O presidente da ABFintechs destaca ainda que a entrada desses novos participantes dá mais peso para a discussão sobre a regulamentação do setor de criptos. “O peso muda porque o mercado vai ter de estabelecer mecanismos de proteção ao consumidor. Os serviços financeiros também são suscetíveis ao direito do consumidor”, afirma.
“As instituições financeiras já possuem precedentes mencionando que, em caso de erro, falha, omissão, fraude em qualquer item na jornada da distribuição do produto financeiro, a responsabilidade é da instituição financeira, independentemente se ela tem culpa ou não. Por exemplo, se houve uma fraude no Pix, o banco reembolsa primeiro e depois vai atrás do culpado.”
Regulação
O mercado financeiro tradicional é altamente regulado, com exigências e mecanismos que garantam segurança ao consumidor e estabilidade financeira de todo o sistema, por meio do Banco Central, Receita Federal, Coaf, entre outros órgãos. E ainda assim, episódios de insolvência e prejuízos acontecem. Uma das questões sobre a entrada das instituições financeiras no mercado cripto é sobre seus efeitos na legislação em discussão, notadamente o Projeto de Lei (PL) 4401/2021, que deve ser votado em breve na Câmara dos Deputados.
“Acho que a percepção do legislador não muda e não deveria mudar, porque a regulação que está vindo é principiológica”, afirma Portilho, do BTG. “Vai caber a um órgão específico a parte infralegal, o detalhamento, que é mais fácil de alterar à medida que a tecnologia vai se desenvolvendo.” Ele ressalta que “não interessa se é real, se é dólar, se é debênture, ou se é cripto. Se você está prestando serviços financeiros, deve ser regulado, sem impedir a inovação.”

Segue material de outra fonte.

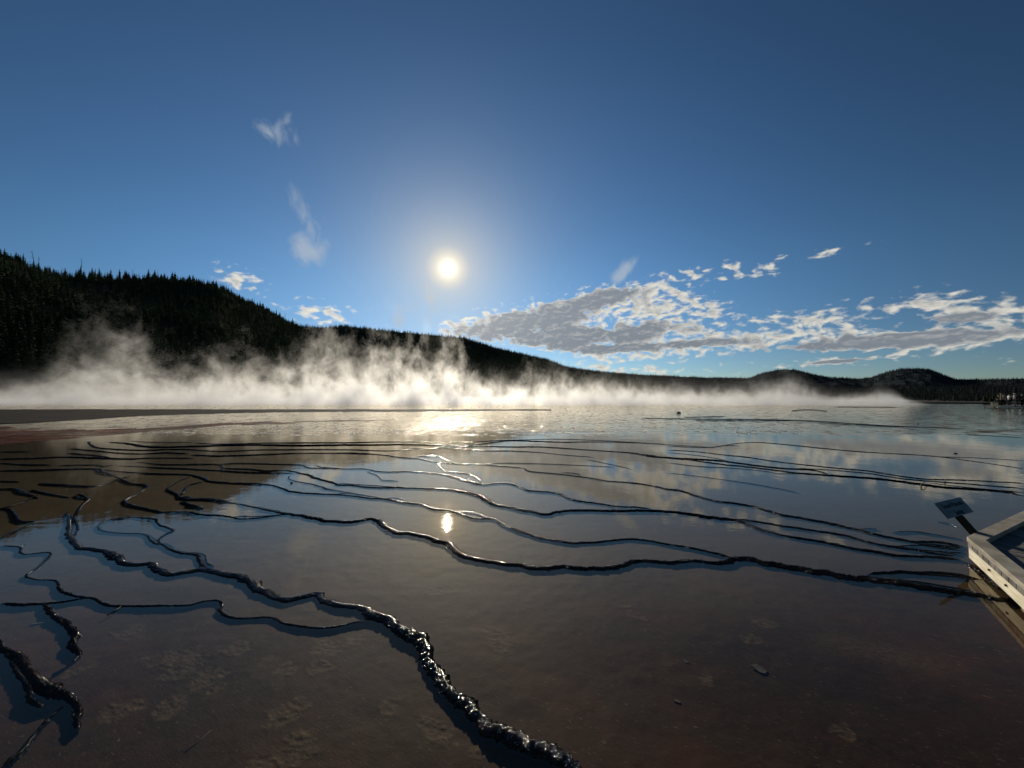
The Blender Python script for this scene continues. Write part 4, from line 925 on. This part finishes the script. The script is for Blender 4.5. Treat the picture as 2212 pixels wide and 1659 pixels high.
def cloth(name, c): return pbr(name, c, 0.9, 0.1, var=0.3, scale=12)
M_SKIN = pbr('skin', (0.42, 0.27, 0.19), 0.6, 0.3); M_HAIR = pbr('hair', (0.03, 0.02, 0.015), 0.7, 0.3)
def skin_obj(name, verts, edges, rad, m_, parent, root=0, sub=1):
    me = bpy.data.meshes.new(name); me.from_pydata(verts, edges, []); o = bpy.data.objects.new(name, me); C.objects.link(o)
    s = o.modifiers.new('skin', 'SKIN'); s.use_smooth_shade = True
    for i, r_ in enumerate(rad):
        rr = r_ if hasattr(r_, '__len__') else (r_, r_); me.skin_vertices[0].data[i].radius = rr
        me.skin_vertices[0].data[i].use_root = (i == root)
    ss = o.modifiers.new('sub', 'SUBSURF'); ss.levels = sub; ss.render_levels = sub
    me.materials.append(m_); o.parent = parent; return o
def person(px, y, face, shirt, legs, label, arms='down', hat=None, bag=None, shorts=False, h=1.72):
    k = h / 1.72
    e = empty('person', (fx(px), y, .262), face); e.scale = (k, k, k); tag(e, label, 'person', 'visitors on the far boardwalk')
    def arm(s):
        if arms == 'up': return [(s * .20, 0, 1.42), (s * .27, -.16, 1.26), (s * .10, -.36, 1.50), (s * .05, -.42, 1.54)]
        if arms == 'fold': return [(s * .20, 0, 1.42), (s * .27, -.03, 1.14), (s * .05, -.24, 1.16), (-s * .02, -.26, 1.17)]
        return [(s * .20, 0, 1.42), (s * .25, .02, 1.13), (s * .25, -.08, .88), (s * .245, -.10, .79)]
    V = [(0, 0, .95), (0, .01, 1.15), (0, .0, 1.36), (0, 0, 1.47), (0, -.01, 1.53), (0, -.02, 1.62), (0, -.01, 1.70)]
    rad = [(.14, .10), (.125, .09), (.16, .10), (.06, .06), (.055, .055), (.078, .092), (.06, .07)]
    E = [(i, i + 1) for i in range(6)]
    for s in (-1, 1):
        b = len(V); V += arm(s) ; rad += [.055, .042, .032, .035]; E += [(2, b), (b, b + 1), (b + 1, b + 2), (b + 2, b + 3)]
        b = len(V); V += [(s * .10, 0, .88), (s * .11, -.02, .48), (s * .12, .02, .08), (s * .13, -.13, .035)]; rad += [.085, .058, .04, .035]
        E += [(0, b), (b, b + 1), (b + 1, b + 2), (b + 2, b + 3)]
    skin_obj('body', V, E, rad, M_SKIN, e)
    a1, a2 = arm(-1), arm(1)
    lerp = lambda a, b, t: tuple(a[i] + (b[i] - a[i]) * t for i in range(3))
    V = [(0, 0, .90), (0, .01, 1.15), (0, 0, 1.36), (0, 0, 1.45), a1[0], lerp(a1[0], a1[1], .95), a2[0], lerp(a2[0], a2[1], .95)]
    skin_obj('shirt', V, [(0, 1), (1, 2), (2, 3), (2, 4), (4, 5), (2, 6), (6, 7)], [(.165, .12), (.15, .108), (.185, .118), (.08, .075), .075, .062, .075, .062], shirt, e)
    zl = .52 if shorts else .12
    V = [(0, 0, .95), (-.10, 0, .86), (-.11, -.02, .52), (.10, 0, .86), (.11, -.02, .52)]; E = [(0, 1), (1, 2), (0, 3), (3, 4)]; rr = [(.155, .115), .10, .078, .10, .078]
    if not shorts: V += [(-.12, .02, .10), (.12, .02, .10)]; E += [(2, 5), (4, 6)]; rr += [.06, .06]
    skin_obj('shorts' if shorts else 'trousers', V, E, rr, legs, e)
    skin_obj('hair', [(0, .02, 1.60), (0, 0, 1.70), (0, -.02, 1.745)], [(0, 1), (1, 2)], [(.085, .08), (.082, .092), (.05, .06)], M_HAIR, e)
    nz = MB().add(tube_vf([(0, -.10, 1.645), (0, -.13, 1.605)], [.008, .016], 6)); o = nz.build('nose', M_SKIN, e)
    if hat:
        mb = MB(); mb.add(tube_vf([(0, 0, 1.70), (0, 0, 1.77), (0, 0, 1.80)], [.105, .10, .06], 14)); mb.add(tube_vf([(0, -.03, 1.695), (0, -.03, 1.705)], [.17, .17], 16)); mb.build('hat', hat, e)
    if bag: MB().add(tube_vf([(0, .16, .98), (0, .19, 1.2), (0, .16, 1.42)], [.13, .16, .10], 10)).build('backpack', bag, e)
    for s in (-1, 1): MB().add(box_vf((s * .13, -.06, .035), ((1, 0, 0), (0, 1, 0), (0, 0, 1)), (.048, .13, .035))).build('shoe', M_HAIR, e, 0.015)
    return e
ck = [cloth('khaki_cloth', (.26, .28, .18)), cloth('white_cloth', (.62, .64, .66)), cloth('cream_cloth', (.62, .60, .46)), cloth('navy_cloth', (.03, .05, .10)), cloth('black_cloth', (.015, .015, .02)), cloth('grey_blue_cloth', (.16, .22, .30)), cloth('maroon_cloth', (.10, .02, .03))]
person(3770, YF + .5, R(25), ck[0], ck[4], 'person in a khaki top with a pale cap next to the bench', 'fold', hat=ck[2])
person(3779, YF + 1.1, R(-20), ck[4], ck[4], 'person in black standing between the khaki and the white shirts', 'fold', h=1.62)
person(3793, YF + .3, R(70), ck[1], ck[4], 'person in a white shirt raising both arms to take a picture', 'up')
person(3801, YF + 1.2, R(-50), ck[5], ck[4], 'person in a grey-blue top just behind the white shirt', 'fold', h=1.6)
person(3817, YF + .4, R(40), ck[2], ck[0], 'person in a cream shirt and light hat', 'down', hat=ck[1], shorts=True, h=1.78)
person(3811, YF + 1.4, R(0), ck[6], ck[4], 'person in maroon half hidden behind the cream shirt', 'down', h=1.66)
person(3828, YF + .6, R(-30), ck[3], ck[3], 'person in navy between the cream shirt and the picture edge', 'down', bag=ck[5], h=1.72)
person(3838, YF + .2, R(15), ck[4], ck[4], 'person in black at the very edge of the picture', 'fold', h=1.76)

# ------------------------------------------------------------------ stones, twigs and chips
M_STONE = pbr('dark_stone', (0.03, 0.026, 0.022), 0.5, 0.4, bump=0.6, bscale=20, bdist=0.01); M_CHIP = pbr('bark_chip', (0.14, 0.12, 0.095), 0.8, 0.1, color2=(0.07, 0.06, 0.045), scale=20)
def stone(px, py, wpx, label, seed, flat=.5):
    c_ = on_plane(px, py); r_ = wpx / F * c_[1] / 2; rs_ = random.Random(seed)
    V, Fc = [], []; n, m_ = 12, 7
    for j in range(m_):
        ph = math.pi * j / (m_ - 1)
        for i in range(n):
            th = 2 * math.pi * i / n; rr = r_ * (1 + .25 * (rs_.random() - .5))
            V.append((rr * math.sin(ph) * math.cos(th), rr * .8 * math.sin(ph) * math.sin(th), rr * flat * math.cos(ph)))
    for j in range(m_ - 1):
        for i in range(n): Fc.append((j * n + i, (j + 1) * n + i, (j + 1) * n + (i + 1) % n, j * n + (i + 1) % n))
    o = mesh_np('stone', V, Fc, M_STONE, smooth=True); o.location = (c_[0], c_[1], r_ * flat * .45); tag(o, label, 'stone')
stone(1466, 892.5, 10, 'dark stone alone in the bright far water right of centre', 1, .45)
stone(292.5, 926, 3.5, 'small dark stone by the orange mat on the left', 2, .8)
stone(630, 1044, 6, 'small round stone between two thin terrace rims', 3, .7)
stone(2064, 980, 7, 'flat dark stone on the thin rim above the sign', 4, .4)
stone(1983, 916, 4, 'small dark stone in the far water left of the visitors', 5, .6)
def chip(px, py, lpx, wpx, rot, label, seed, z=-0.019):
    c_ = on_plane(px, py, z); s = c_[1] / F; L_, w2 = lpx * s / 2, wpx * s / 2; rs_ = random.Random(seed)
    top = [(L_ * math.cos(t) * rs_.uniform(.75, 1.1), w2 * math.sin(t) * rs_.uniform(.6, 1.2)) for t in np.linspace(0, 2 * math.pi, 9, endpoint=False)]
    v, f = prism_vf(top, 0, .004); o = mesh_np('bark_chip', v, f, M_CHIP); o.location = c_; o.rotation_euler = (0, rs_.uniform(-.1, .1), rot); tag(o, label, 'bark chip')
chip(1640, 1445, 34, 22, R(-40), 'large flat pale chip under the water right of centre', 1)
chip(1481, 1429, 13, 6, R(-50), 'small white chip left of the large flat chip', 2)
chip(1463, 1515, 15, 9, R(-30), 'grey chip below the small white chip', 3)
chip(82, 1347, 30, 6, R(25), 'long pale splinter at the left edge', 7)
def twig(pts, rad, label):
    W3 = [on_plane(x, y, z) for x, y, z in pts]
    v, f = tube_vf(W3, [rad * (1 - .6 * i / (len(pts) - 1)) for i in range(len(pts))], 7)
    o = mesh_np('twig', v, f, M_CHIP, smooth=True); tag(o, label, 'twig')
twig([(1990, 1054, .01), (1989, 1047, .05), (1996, 1042, .08), (2003, 1041, .04)], .012, 'curled pale twig caught on the dark rim above the sign')
twig([(2040, 1042, .01), (2043, 1039, .05), (2041, 1036, .03)], .009, 'short curled twig on the far rim, right of the larger one')
twig([(400, 1625, -.02), (430, 1602, -.019), (455, 1578, -.02)], .004, 'long straight twig lying under the water at the bottom left')
twig([(232, 1329, .0), (250, 1318, .006), (262, 1310, .004)], .006, 'thin pale twig across the small dark rim on the left')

Portilho reforça que o Brasil possui uma indústria financeira “altamente sofisticada, uma população altamente adepta de tecnologias, um marco regulatório bom”. “Eu acho que vai ser uma tremenda evolução para o nosso mercado, vai trazer capital, vai trazer investimento, vai gerar emprego.”
“Acreditamos que a regulamentação do setor será fundamental para trazer mais segurança a todos os envolvidos, o que contribuirá para o crescimento sustentável e um alinhamento de obrigações, práticas e condutas para a atuação neste mercado”, ressalta Fortes, do Nubank.
Uma das questões colocadas sobre a regulamentação dos prestadores de serviços de criptos é a dificuldade no processo de transição. Instituição de pagamentos autorizada pelo Banco Central, o Mercado Pago, conta Perez, já operava quando teve de se adequar às normas do BC. “Essas empresas passarão pelo que a gente passou. Com um prazo para se adequarem”, afirma. “A regulamentação, sem inibir a inovação, vai trazer mais segurança e mais transparência ao mercado.”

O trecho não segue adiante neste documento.